In this embodiment of the invention, the transfer space 5 is enclosed by a housing 3 having a first end 18 surrounding jetting nozzle means in the form of a jetting nozzle 9, and a second end 20 surrounding outlet means in the form of an outlet nozzle 6.
Carrier fluid with entrained particulate solid material 14 is fed into the housing 3 through inlet means 12 adjacent a connecting wall 22 extending between the first end 18 and the second end 20 so as to direct the carrier fluid with the entrained particulate solid material 14 along a spiral path within the transfer space 5. Guide means, in the form of the inner surfaces 15 and 16 of the first end 18 and the second end 20 conduct the carrier fluid with the entrained particulate solid material 14 radially inwards into contact with the jet 11 issuing from the jetting nozzle 9 so that the particulate material 14 is entrained in the outer layer of the jet 11 which issues from the outlet nozzle 6.
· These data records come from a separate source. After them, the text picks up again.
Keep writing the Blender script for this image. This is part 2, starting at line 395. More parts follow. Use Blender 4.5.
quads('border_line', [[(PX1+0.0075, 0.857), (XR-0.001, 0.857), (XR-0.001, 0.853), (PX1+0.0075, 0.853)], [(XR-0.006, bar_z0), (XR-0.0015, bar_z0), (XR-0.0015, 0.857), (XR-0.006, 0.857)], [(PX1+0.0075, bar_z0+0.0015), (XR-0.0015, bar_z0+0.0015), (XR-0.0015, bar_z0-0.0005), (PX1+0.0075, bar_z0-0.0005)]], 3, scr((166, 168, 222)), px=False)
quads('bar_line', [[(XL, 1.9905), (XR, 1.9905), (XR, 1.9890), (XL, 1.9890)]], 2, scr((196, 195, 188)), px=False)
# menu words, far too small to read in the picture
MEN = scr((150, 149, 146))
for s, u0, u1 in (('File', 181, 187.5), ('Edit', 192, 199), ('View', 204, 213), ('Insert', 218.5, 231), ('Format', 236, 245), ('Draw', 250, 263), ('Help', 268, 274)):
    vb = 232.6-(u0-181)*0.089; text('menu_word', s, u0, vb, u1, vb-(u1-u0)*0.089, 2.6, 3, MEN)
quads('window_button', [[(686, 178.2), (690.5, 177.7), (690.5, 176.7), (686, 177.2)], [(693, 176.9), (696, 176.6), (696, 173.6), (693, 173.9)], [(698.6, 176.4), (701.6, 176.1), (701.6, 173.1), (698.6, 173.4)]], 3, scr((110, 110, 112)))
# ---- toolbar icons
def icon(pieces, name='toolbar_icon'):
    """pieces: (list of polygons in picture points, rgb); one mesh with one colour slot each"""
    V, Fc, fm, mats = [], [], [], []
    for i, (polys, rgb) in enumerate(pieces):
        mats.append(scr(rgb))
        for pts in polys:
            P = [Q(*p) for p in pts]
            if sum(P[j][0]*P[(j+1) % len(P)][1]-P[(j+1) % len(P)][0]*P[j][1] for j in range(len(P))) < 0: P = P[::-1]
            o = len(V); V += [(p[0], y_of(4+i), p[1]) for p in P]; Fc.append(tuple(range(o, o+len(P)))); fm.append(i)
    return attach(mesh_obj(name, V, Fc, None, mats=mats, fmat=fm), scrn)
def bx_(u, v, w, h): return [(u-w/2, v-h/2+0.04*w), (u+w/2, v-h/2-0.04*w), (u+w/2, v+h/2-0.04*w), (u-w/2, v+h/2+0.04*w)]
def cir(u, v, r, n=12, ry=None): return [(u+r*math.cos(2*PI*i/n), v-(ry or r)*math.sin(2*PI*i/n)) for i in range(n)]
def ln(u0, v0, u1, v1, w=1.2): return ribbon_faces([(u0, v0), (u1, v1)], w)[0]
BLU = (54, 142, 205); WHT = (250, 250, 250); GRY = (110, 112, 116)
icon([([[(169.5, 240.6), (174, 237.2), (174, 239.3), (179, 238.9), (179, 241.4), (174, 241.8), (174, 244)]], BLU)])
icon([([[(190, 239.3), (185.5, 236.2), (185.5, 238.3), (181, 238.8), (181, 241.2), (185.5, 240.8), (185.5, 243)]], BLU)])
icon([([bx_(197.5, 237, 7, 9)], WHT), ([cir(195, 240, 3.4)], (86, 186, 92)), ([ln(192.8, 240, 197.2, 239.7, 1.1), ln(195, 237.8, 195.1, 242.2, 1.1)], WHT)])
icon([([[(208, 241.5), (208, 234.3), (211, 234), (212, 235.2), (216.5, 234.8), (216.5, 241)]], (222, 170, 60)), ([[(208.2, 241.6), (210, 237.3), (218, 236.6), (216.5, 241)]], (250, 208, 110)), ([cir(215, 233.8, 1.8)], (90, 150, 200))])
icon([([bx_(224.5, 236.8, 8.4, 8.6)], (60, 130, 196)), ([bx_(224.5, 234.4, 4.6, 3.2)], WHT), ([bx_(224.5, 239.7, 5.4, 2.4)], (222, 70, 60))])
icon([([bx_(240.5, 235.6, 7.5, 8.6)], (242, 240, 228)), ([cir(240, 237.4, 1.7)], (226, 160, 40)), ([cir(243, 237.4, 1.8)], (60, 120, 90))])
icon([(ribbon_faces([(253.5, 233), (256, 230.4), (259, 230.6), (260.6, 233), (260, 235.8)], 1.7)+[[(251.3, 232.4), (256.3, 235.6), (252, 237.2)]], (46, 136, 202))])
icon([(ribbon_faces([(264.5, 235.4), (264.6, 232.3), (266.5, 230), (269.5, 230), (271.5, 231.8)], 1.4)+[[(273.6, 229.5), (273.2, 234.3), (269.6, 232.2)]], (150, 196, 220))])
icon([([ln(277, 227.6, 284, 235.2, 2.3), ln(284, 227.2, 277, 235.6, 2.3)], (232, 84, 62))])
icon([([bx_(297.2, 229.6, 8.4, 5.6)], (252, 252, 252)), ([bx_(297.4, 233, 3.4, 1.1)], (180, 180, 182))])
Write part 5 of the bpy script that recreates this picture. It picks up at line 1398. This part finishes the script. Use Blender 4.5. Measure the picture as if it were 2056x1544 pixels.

In the second embodiment 2, illustrated in FIGS. 2 and 3 of the drawings, the transfer space 5 is again enclosed within a housing 4 having a first end 19 surrounding jetting nozzle means in the form of a jetting nozzle 10 and a second end 21 surrounding outlet means in the form of an outlet tube 7 extending from the transfer space 5 to beyond the second end 21 of the housing 4. A connecting wall 23 extends between the first end 19 and the second end 21 of the housing 4. The outlet tube 7 defines an outlet aperture 8 having a cross-section larger than that of a fluid jet 11 issuing from the jetting nozzle 10. However, in this case, the inlet means 13 are disposed adjacent the second end 21 of the housing 4 so as to direct a carrier fluid with entrained particulate solid material 14 along a spiral path in the transfer space 5 which is bounded, in part, by the second end 21 of the housing 4.
The carrier fluid with the entrained particulate solid material 14 is conducted by guide means in the form of a frusto-conical inner surface 17 of the first end 19 of the housing 4 which direct the carrier fluid and the entrained particulate solid material 14 radially inwards into a fluid jet 11 issuing from the jetting nozzle 10. However, where the particulate solid material 14 is more dense than the carrier fluid, centrifugal separation causes an increase in the concentration of the particulate solid material 14 in the carrier fluid fed into the upstream portion of the jet 11 and a decrease in the concentration of the particulate solid material 14 in the carrier fluid fed into the downstream portion of the jet 11 passing through the transfer space 5. As will be appreciated from the drawing, with the jet entrance to the outlet aperture positioned at least about half-way down the length of the transfer space from the jet inlet, as shown, the carrier fluid forms a protective screen between the inner surface of the outlet tube 7 and the outer layer of the jet 11 in which the particulate solid material 14 is entrained.